Many of these sweeter, Cinderella elements are allowed to play out, and play out to stupendously engaging effect, but little but by little bit, Tilly’s past, and the small-minded callousness of local people with nothing better to do than gossip and malign comes to the fore, and The Dressmaker takes a great absurdistly melodramatic leap into the sort of dark territory that suggests darker forces are at play.

Granted Moorhouse probably allows things to get a little too over the top in the second half of the film, with one revengeful moment after another playing out like a cartoonish morality play on speed.

But by and large, the juxtaposition of drama and comic absurdity works and works brilliantly, giving us a film that is apt to raise uproarious laughs as it is to engender deep philosophical post-movie moving and more than a tear or two.

The Dressmaker is essentially about what happens when the wounds of the past are never healed but allowed to fester beneath a paper-thin covering of good graces and propriety.

Nothing is resolved, no one receives justice of gets forgiven, and for a time it looks like Tilly’s grand plan to find out the truth behind her exile, and seek redress for the harm caused to herself and her mother, might come to nought.

But then The Dressmaker ramps up into high gear and we’re treated to an ever-escalating series of ever more hyperbolic events that while funny, come with some grim comeuppances and justice well and truly served.
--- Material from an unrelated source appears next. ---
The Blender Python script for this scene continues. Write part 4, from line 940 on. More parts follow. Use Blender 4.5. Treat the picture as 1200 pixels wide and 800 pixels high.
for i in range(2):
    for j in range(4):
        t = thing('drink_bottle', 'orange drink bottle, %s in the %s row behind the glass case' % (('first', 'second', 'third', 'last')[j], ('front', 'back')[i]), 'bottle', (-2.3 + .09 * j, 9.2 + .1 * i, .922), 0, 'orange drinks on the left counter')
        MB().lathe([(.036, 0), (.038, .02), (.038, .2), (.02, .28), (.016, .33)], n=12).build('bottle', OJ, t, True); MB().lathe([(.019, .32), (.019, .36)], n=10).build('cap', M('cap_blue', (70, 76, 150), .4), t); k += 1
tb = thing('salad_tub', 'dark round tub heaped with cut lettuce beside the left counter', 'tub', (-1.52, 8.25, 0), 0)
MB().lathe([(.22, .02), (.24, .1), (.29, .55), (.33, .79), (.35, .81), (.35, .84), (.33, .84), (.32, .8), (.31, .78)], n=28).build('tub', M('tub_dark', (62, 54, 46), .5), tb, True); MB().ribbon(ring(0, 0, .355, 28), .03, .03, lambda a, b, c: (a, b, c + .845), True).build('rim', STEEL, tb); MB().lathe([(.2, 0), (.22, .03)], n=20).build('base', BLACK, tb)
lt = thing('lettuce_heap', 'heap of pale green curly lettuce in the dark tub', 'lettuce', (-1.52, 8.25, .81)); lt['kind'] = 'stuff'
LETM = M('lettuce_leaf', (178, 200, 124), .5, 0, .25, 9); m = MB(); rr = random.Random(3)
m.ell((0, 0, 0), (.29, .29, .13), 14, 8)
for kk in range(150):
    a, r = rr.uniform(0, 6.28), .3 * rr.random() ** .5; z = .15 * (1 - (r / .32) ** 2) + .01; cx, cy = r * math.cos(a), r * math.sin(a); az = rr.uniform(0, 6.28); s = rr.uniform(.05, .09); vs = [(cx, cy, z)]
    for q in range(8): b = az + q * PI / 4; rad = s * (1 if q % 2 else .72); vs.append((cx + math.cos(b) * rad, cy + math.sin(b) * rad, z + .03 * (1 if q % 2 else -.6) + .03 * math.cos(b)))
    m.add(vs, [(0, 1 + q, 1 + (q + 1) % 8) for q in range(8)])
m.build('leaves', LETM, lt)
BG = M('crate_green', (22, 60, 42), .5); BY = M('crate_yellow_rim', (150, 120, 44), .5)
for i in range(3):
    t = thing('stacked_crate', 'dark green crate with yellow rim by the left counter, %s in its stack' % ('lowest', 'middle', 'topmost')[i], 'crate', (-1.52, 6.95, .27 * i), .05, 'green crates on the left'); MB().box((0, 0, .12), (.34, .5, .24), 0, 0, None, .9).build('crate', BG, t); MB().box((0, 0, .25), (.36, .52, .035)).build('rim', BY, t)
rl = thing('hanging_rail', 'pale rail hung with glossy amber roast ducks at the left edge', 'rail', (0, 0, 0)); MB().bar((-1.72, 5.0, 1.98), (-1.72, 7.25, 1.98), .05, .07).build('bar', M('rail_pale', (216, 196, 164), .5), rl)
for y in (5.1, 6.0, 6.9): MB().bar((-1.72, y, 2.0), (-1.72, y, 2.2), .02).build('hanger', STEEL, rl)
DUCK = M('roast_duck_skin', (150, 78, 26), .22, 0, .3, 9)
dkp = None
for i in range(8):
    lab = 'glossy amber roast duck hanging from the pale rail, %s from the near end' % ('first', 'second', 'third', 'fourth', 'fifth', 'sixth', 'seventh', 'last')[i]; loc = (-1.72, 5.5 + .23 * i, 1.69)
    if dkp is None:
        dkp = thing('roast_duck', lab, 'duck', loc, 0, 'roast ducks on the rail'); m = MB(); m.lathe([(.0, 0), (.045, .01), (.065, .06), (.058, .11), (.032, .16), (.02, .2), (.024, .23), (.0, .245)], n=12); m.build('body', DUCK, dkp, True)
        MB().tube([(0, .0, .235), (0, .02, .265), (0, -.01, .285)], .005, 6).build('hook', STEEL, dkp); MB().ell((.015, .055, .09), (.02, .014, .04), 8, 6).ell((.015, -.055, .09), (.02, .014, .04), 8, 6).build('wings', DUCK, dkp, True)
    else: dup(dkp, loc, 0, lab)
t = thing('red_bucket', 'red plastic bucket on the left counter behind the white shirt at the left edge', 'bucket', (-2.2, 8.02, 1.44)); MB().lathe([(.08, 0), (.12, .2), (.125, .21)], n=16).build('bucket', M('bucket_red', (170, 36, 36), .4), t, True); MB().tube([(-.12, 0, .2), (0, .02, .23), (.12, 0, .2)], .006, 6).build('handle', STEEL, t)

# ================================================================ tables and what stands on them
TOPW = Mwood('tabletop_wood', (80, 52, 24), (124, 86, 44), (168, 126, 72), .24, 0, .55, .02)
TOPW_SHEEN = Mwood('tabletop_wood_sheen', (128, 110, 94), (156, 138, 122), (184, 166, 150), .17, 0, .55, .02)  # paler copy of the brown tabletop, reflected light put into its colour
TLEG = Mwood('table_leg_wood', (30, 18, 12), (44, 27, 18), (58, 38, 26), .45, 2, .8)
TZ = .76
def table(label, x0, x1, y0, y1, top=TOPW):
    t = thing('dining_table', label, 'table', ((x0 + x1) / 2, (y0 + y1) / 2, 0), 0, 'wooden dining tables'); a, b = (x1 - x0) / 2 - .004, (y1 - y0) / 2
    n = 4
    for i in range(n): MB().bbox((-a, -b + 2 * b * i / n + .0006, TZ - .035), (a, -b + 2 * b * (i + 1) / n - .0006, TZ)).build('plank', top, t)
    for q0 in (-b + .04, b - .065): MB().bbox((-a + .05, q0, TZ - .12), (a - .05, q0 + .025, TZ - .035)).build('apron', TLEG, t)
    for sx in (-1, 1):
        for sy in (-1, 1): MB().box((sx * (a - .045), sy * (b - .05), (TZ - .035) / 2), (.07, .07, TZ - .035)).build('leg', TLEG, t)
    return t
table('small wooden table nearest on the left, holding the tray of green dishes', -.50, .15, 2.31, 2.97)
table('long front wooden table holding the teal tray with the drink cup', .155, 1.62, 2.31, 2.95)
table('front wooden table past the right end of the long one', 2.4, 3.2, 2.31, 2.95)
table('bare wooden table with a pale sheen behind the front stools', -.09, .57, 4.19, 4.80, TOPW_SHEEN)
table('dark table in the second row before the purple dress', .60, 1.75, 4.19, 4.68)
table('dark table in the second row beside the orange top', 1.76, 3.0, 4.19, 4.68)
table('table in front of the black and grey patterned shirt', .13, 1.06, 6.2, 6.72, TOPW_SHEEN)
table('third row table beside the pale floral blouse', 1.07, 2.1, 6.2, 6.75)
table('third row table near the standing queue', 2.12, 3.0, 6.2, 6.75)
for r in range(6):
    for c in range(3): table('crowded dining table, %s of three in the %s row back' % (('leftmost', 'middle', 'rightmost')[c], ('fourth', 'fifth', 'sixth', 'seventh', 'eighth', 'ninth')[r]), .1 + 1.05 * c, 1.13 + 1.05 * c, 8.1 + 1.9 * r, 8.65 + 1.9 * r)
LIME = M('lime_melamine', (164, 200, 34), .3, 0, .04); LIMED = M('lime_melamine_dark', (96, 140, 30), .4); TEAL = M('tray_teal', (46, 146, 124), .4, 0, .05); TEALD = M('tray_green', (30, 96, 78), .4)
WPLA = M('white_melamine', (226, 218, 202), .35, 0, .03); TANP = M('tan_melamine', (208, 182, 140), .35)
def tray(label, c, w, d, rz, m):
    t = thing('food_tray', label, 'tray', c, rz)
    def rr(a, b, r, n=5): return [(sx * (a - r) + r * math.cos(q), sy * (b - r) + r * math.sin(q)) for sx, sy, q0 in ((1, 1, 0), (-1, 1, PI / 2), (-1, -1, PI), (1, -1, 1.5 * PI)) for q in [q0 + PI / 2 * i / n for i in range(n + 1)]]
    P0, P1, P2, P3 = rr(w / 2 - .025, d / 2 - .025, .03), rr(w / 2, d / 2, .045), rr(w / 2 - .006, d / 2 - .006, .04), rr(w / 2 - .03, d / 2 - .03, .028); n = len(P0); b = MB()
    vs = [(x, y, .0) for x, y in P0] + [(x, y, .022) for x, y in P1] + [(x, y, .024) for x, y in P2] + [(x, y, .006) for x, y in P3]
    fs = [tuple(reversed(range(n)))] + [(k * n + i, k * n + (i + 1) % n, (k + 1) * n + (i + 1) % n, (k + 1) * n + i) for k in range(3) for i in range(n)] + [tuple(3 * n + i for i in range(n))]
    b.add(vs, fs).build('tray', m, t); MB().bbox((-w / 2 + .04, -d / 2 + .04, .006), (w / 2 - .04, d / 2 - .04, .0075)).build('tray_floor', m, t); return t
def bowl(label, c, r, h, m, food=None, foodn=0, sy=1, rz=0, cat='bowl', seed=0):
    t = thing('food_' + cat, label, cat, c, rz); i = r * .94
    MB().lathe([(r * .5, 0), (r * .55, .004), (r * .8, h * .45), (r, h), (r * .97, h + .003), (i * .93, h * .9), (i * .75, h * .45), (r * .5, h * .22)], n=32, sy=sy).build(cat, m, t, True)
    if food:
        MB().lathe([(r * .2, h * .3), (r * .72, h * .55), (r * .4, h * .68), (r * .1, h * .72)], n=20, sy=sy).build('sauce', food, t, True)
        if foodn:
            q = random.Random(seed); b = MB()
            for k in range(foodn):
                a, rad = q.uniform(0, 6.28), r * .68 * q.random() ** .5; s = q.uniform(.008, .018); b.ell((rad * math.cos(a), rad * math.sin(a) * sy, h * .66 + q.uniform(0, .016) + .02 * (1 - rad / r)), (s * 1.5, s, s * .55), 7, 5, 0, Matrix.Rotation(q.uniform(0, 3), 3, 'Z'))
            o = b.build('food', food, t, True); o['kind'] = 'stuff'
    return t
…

In a film drenched in vivid colours, both haute couture and landscape-generated, and a most definite sense of time and place, both in the past and the present, and a percolating sense that all hell will be unleashed in the most entertaining way possible, The Dressmaker makes for rewarding, thigh-slappingly enjoyable viewing that leaves you laughing, thinking and deeply moved in equal, quite memorable, measure.